Not Quite Hollywood is certainly interesting and I love movies that fill me in on niche sections of the film industry. This documentary tells us all about the B films made in Australia from the 60’s to the 80’s that were mainly shown in exploitation theaters and drive ins in the U.S. Much of it, mainly the commentaries by people who were connected to the films as well as film critics from the period, is fascinating. But it does seem to fail in one area: I didn’t come away wanting to see any of these films or feel like a treasure trove of movies has been overlooked. In fact, the documentary convinced me that these were pretty awful movies overall (even Quentin Tarrentino, one of the main commentators, rarely came out and say these were great films, but tended to say that certain scenes were great and that they were influential). Even Mad Max, perhaps the best film to come out of this, looks like a piece of merde in the context of the films shown here. The best line is probably that of a critic referring to a particular producer and set of movies saying they “should be burned to the ground and his ashes sown with salt”.

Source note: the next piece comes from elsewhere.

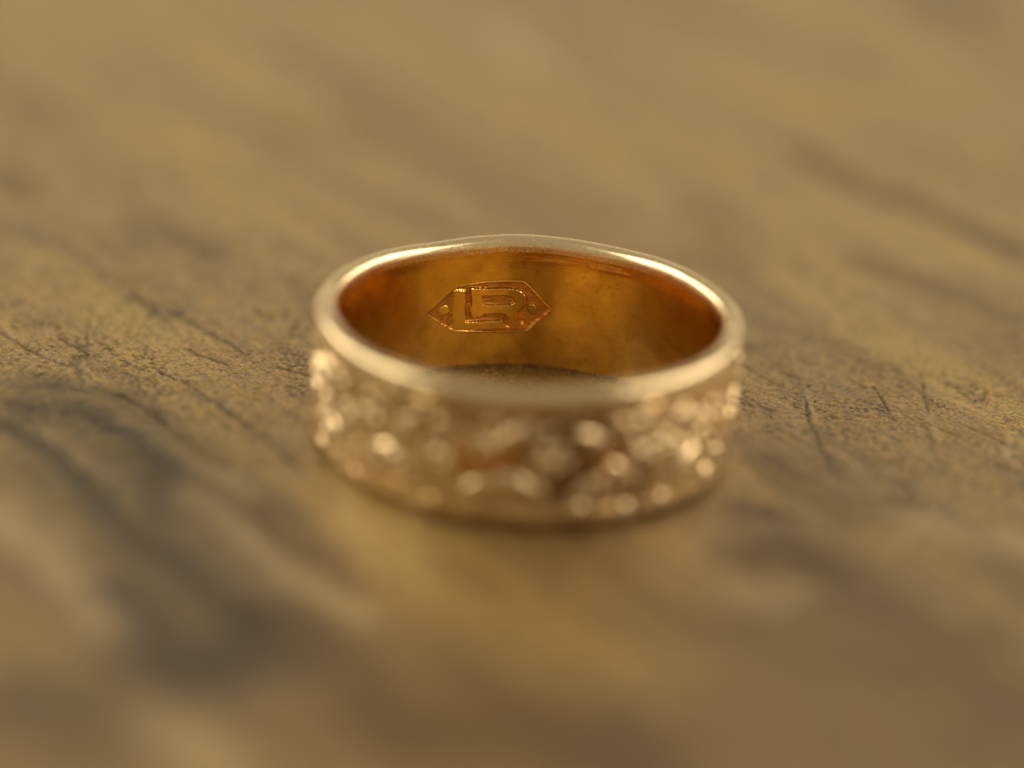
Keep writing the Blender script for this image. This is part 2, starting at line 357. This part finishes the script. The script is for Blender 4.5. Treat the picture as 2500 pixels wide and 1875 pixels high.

BOYS WILL BE BOYS, PART DUEX – REVIEW OF HUMPDAY


Humpday is about two straight men who decide to have sex on film as an art piece with the plan of entering it in a film festival called Humpfest. Actually, from my perspective, it’s about a writer and director, Lynn Shelton, who thinks she is doing something daring and unique, when, as in the movie The Art of Being Straight, she is hopelessly behind the times. The comic high point of the story, unintentionally so, is a party that the two breeders, played by Mark Duplass and Joshua Leonard, attend. Duplass calls the party Dionysian, but the party is only Dionysian to people who think the orgy scene in La Dolce Vita is a realistic orgy. Of course, that may be the point here, but Shelton doesn’t let the audience know whether she actually believes the party is Dionysian or whether we are suppose to laugh at Duplass because he actually thinks it is. This is actually topped when Leonard suggests that for Humpfest he and Duplass do something unique—film two straight men having sex. Now this is only unique to people who have no idea what’s been going on in the world of pornography in the last ten years or more where “gay for pay” has been one of the most popular and fastest growing subsidiaries (this Dionysian party actually has a couple of gay men there, yet none of them decided to point out the absurdity of Leonard’s statement). In the end, the two men can’t go through with it (thankfully; if I’m going to see two straight men having sex, it sure ain’t going to be two men with mediocre bodies like this). So what is the point of the film? What did these two people learn about themselves? It’s not clear, at least to me, that Shelton really thought that through. It’s as if she thought all she had to do was come up with a high concept mumble core film and the rest would fall into place, but I question whether it did. I still remember the wonderful morning after scene in Y Tu Mama Tambien in which the two male characters, after having a three way the night before in which they kissed, wake up in horror realizing that terrifying fact that two straight men can actually enjoy having sex together; the result was that they never wanted to see each other again. I’m not convinced that anything like that happens here.